AWS Cloud Enterprise Strategy Blog
What Are Three Things You Need to Do to Foster a Data-Driven Culture?
According to the worldwide bestseller Thinking, Fast and Slow by Nobel Prize winner Daniel Kahneman, people make decisions either intuitively or logically. Intuition leads to fast decisions; rational thinking leads to slow decisions. In organizations, it’s the other way around. Intuition leads to long decision-making processes; data- and fact-driven decisions lead to shorter processes.
In intuition-driven cultures, different people follow their unprovable hunches. Opinions collide, and in the end, the winner is the one who can tell the best, most fantastic story—or the one who is the highest paid. Data-driven organizations typically make decisions faster, with less debate and a higher probability of success.
However, adopting a data-driven culture is not easy; established behaviors must change, and the data necessary for decision-making is often unavailable and cannot be interpreted correctly.
Change Statements to Questions and Experiments
Experience, intuition, and opinionatedness are important qualities that help initiate discussions and decision-making processes. In intuition-driven organizations, people jump quickly from opinion to solution. Opinions are often expressed with an exclamation point and met with another exclamatory opinion.
In data-driven organizations, opinions end with a question mark and elicit the response: “Let’s try it out.” An opinion leads to a question, which leads to a hypothesis that is tested and validated on a small scale. The data and experiment results drive decisions made by those with experience weighing all aspects and consequences (not by automated AI).

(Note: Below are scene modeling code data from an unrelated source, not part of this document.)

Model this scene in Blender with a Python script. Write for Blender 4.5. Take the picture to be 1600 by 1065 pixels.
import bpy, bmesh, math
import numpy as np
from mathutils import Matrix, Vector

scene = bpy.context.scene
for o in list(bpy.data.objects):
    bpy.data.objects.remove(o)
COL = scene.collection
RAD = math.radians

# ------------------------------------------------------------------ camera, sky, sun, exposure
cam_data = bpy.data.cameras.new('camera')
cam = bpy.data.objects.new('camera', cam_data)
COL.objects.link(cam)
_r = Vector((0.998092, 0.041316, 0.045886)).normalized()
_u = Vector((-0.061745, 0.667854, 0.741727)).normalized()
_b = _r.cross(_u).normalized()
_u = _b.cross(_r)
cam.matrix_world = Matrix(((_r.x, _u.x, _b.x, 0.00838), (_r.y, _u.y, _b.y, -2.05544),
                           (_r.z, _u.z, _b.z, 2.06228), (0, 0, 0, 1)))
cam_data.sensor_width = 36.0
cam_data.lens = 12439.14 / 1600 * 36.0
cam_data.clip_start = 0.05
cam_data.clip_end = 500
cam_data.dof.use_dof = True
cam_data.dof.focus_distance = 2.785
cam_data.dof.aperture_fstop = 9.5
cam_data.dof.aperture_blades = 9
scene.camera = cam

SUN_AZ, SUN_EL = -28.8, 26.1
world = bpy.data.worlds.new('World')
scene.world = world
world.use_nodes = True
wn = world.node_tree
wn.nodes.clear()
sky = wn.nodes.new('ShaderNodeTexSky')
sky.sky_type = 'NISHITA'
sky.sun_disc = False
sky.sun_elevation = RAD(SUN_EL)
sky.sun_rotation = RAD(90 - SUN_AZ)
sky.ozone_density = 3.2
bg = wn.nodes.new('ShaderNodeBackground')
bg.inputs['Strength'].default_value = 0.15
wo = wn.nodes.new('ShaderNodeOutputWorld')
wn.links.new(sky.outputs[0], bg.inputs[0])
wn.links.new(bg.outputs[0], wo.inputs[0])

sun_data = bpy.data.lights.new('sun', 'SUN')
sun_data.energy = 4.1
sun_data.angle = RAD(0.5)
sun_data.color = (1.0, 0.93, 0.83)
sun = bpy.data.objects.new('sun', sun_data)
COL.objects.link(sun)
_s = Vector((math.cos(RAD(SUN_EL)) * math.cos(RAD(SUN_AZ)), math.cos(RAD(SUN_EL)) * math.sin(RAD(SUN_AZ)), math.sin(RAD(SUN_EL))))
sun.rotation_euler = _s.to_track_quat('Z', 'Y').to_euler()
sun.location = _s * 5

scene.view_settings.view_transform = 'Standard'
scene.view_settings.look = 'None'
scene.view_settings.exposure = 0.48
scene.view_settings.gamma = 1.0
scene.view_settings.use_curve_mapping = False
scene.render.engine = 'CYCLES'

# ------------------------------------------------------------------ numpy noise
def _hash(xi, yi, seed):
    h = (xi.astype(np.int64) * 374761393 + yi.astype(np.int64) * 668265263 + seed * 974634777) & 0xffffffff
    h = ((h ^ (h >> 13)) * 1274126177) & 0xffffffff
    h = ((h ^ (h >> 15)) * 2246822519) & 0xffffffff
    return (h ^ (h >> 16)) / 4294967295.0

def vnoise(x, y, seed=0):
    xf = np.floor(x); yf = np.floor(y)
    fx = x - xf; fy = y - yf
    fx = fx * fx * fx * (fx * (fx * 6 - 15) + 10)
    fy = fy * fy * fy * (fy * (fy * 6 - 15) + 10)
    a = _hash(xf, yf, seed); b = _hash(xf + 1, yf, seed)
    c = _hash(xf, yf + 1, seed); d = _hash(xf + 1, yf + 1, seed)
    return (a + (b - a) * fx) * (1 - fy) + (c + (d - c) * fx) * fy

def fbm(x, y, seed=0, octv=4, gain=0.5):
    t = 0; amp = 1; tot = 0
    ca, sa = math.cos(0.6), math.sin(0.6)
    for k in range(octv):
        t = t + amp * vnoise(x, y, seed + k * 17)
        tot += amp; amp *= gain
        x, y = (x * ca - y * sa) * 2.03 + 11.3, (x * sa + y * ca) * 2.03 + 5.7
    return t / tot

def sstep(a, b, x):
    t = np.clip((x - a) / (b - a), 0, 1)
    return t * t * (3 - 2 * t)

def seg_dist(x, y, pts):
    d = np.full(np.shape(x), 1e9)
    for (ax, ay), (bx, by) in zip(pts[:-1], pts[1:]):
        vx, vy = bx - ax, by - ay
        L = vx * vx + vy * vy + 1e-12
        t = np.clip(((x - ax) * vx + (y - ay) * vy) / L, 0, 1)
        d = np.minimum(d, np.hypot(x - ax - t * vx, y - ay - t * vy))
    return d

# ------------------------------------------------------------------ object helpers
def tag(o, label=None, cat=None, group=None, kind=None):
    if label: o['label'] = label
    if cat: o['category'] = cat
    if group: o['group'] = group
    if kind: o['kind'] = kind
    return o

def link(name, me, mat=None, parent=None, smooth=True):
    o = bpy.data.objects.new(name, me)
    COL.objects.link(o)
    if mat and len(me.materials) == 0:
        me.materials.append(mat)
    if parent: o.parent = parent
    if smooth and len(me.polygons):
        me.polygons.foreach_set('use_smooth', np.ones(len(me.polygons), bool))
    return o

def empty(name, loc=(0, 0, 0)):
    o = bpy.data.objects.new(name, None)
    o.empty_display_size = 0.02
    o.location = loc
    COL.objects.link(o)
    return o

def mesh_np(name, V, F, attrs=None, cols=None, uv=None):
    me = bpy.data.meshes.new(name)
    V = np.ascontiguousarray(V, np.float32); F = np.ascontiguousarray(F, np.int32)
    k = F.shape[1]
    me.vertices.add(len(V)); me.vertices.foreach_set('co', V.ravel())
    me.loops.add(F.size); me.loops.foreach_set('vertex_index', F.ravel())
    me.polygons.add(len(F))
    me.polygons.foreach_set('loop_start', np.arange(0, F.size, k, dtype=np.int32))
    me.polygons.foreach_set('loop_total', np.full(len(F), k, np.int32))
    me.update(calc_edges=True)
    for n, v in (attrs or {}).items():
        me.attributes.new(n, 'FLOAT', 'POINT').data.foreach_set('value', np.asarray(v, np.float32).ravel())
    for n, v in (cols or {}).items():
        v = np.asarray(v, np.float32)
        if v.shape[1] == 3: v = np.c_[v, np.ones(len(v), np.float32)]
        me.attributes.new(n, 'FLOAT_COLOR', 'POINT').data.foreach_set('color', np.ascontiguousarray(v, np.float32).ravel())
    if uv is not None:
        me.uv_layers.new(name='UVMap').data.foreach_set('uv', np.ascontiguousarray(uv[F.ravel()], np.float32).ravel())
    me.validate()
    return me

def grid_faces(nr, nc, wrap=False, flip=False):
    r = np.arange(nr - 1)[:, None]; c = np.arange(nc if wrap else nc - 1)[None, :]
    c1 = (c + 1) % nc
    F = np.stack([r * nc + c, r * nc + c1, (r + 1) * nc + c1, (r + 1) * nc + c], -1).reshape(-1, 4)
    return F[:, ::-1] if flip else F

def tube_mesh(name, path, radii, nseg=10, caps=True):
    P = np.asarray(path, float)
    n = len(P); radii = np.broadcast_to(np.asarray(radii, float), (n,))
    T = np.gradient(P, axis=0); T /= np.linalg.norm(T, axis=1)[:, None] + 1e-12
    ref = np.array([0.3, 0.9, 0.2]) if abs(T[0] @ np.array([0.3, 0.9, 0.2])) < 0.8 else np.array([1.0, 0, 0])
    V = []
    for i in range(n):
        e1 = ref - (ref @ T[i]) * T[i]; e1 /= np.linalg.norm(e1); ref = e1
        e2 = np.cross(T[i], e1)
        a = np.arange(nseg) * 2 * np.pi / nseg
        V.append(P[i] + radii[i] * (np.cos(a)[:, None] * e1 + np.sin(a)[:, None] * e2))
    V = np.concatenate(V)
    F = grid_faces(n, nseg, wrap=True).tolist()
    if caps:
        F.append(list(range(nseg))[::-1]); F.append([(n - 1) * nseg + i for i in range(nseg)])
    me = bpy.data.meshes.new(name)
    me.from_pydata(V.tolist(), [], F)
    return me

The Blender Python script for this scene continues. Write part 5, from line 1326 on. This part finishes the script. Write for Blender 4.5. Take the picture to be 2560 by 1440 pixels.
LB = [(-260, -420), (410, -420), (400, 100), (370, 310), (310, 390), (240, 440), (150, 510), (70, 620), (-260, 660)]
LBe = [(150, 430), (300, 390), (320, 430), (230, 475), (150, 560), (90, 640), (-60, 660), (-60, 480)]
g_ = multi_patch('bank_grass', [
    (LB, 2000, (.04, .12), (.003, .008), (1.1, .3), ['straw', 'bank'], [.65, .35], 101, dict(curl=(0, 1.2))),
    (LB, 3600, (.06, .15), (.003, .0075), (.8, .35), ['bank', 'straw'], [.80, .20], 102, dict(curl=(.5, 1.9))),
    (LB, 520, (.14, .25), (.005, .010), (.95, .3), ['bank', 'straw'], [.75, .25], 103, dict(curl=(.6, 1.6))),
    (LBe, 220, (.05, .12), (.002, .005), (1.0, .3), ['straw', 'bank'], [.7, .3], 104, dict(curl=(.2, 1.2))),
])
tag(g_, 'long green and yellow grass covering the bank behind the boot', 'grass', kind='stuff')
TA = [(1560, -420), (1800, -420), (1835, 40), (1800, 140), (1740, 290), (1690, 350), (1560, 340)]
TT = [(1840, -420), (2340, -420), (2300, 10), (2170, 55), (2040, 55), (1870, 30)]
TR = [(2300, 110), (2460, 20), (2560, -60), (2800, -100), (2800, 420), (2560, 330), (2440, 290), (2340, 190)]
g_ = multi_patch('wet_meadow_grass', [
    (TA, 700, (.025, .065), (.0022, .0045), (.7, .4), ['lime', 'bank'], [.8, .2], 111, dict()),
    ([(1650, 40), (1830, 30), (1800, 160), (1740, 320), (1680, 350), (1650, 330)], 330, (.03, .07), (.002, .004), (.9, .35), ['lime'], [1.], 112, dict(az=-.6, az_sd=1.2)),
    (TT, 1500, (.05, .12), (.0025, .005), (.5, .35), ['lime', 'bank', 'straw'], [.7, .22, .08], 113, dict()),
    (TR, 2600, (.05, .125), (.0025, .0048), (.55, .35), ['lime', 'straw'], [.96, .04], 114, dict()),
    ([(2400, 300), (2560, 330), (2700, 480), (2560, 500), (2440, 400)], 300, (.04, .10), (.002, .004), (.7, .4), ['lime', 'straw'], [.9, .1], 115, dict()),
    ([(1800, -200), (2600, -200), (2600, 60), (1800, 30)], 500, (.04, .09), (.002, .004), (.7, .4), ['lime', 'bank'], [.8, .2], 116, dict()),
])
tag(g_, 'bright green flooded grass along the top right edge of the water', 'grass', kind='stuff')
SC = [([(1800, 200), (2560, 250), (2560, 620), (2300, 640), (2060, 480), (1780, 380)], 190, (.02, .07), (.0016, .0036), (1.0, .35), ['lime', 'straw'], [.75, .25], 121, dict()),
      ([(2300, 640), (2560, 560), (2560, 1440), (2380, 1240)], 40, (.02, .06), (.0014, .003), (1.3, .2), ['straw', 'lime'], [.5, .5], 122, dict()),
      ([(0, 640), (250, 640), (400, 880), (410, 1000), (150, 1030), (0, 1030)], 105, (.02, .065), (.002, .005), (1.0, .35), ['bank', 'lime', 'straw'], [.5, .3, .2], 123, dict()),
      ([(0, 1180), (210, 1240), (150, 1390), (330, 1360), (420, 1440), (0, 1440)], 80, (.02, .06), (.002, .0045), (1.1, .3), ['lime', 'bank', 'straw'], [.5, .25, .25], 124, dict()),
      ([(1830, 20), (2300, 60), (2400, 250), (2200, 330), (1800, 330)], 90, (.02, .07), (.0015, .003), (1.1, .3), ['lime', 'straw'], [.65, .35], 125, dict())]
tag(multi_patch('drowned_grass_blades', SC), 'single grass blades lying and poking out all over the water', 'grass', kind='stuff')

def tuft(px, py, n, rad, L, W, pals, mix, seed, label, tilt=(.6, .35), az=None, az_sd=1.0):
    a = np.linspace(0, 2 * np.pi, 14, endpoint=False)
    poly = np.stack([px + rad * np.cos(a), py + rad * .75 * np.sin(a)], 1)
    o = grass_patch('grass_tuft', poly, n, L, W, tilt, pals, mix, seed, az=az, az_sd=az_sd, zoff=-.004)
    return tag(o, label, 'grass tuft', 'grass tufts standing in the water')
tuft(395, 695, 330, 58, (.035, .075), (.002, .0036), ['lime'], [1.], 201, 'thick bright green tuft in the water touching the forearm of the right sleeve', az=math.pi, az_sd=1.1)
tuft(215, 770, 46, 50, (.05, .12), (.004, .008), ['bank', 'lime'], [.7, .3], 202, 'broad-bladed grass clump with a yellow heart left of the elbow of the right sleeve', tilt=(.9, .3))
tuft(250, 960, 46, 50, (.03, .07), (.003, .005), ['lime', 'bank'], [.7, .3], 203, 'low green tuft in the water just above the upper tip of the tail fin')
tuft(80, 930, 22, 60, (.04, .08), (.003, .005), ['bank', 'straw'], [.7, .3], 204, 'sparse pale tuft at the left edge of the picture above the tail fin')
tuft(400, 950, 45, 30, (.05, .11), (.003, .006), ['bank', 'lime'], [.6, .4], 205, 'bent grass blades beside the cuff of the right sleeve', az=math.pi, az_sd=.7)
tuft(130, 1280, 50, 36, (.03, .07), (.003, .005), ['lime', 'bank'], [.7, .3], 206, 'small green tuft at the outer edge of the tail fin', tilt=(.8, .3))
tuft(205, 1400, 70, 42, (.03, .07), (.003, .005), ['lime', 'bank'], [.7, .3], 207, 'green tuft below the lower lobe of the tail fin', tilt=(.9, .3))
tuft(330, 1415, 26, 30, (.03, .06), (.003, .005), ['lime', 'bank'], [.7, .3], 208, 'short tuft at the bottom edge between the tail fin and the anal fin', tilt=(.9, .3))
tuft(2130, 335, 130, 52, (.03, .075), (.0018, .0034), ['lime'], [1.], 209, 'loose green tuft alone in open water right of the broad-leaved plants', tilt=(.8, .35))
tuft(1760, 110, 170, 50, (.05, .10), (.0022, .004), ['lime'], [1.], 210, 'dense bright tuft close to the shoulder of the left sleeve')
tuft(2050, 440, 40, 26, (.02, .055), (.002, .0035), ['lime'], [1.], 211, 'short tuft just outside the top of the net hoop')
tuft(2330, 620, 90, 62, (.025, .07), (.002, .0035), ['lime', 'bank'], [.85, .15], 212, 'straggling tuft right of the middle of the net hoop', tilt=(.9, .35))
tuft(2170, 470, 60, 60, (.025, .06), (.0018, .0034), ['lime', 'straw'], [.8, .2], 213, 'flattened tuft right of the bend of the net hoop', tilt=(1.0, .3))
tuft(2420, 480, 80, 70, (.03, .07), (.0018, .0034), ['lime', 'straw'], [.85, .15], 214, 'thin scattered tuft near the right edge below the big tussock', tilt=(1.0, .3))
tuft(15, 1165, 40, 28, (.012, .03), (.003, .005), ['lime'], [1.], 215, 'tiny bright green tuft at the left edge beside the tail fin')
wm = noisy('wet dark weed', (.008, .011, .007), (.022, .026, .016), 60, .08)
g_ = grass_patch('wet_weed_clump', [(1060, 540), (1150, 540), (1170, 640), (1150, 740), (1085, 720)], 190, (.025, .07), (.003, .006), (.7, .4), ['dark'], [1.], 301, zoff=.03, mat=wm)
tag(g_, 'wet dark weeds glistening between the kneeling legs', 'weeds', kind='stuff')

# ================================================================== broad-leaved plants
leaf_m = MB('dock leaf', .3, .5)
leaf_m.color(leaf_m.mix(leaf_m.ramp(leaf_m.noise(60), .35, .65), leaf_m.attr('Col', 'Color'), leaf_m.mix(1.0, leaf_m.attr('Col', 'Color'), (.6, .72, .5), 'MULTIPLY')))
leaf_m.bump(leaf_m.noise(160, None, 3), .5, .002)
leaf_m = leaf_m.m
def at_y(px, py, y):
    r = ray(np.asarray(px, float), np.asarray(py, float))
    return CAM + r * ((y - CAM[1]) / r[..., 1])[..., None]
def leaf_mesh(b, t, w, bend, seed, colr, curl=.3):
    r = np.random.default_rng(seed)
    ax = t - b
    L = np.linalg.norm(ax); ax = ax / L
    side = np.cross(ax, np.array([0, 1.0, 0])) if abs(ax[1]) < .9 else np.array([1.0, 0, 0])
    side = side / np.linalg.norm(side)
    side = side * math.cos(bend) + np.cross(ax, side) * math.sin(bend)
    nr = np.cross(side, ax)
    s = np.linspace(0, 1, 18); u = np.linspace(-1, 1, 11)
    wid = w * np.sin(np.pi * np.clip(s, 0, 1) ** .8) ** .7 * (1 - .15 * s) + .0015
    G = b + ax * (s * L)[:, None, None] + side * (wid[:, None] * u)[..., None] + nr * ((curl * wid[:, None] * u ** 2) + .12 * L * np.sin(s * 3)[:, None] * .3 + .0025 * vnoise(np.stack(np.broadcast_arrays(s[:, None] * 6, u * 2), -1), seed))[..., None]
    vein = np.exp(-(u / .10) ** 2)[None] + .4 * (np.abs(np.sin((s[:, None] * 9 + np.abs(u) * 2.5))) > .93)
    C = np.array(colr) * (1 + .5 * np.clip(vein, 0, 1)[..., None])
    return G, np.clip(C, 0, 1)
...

It is not intuition that feeds the decision-making process but data from a targeted experiment
Change Randomly Storing Data to Purposefully Generating Insights
Organizations that want to adopt a data-driven culture often find they have no data, too much data, or nonmeaningful data. This is usually because data is stored without a plan. Data warehouses and data lakes become flea markets where you can find valuable things if you know your way around, but most items are useless and not worth the cost.
Data-driven organizations generate data specifically for a particular issue. They define and implement opinion-validating experiments to generate the exact data and insights needed. They use different technologies to store, process, analyze, and visualize data depending on the question, semantics, and syntax. This also helps with data protection because the data is collected for specific, explicit purposes (purpose limitation) and is limited to what is necessary for the reasons why it is processed (data minimization).
AWS provides technologies to help build an end-to-end data strategy. (For more information on how to reinvent your organization with data, visit AWS for Data.)
Change Storytelling to Data Literacy
In intuition-driven organizations, telling stories using endless PowerPoint slides is an essential skill that often ends up in dog and pony shows more reminiscent of circuses than decision-making meetings. Data and statistics are used—but only to support the “story.” These statistics are often taken out of context, and the forecasts, in particular, are statistically insignificant.
In many organizations employees understand totals and averages. But they don’t understand medians, standard deviations, percentiles, or cohorts. They don’t know how to properly generate, prepare, and especially visualize data. Some organizations introduce a newer, nicer, more colorful business intelligence tool almost every year but forget to train employees on basic data literacy, let alone how to use the tool.
In data-driven organizations, on the other hand, storytelling is deliberately limited in favor of data-based reasoning. For example, we at AWS use documents instead of presentations as a basis for internal decision-making.
This way, everyone can be a decision-maker. Decisions are made faster and with the customer in mind.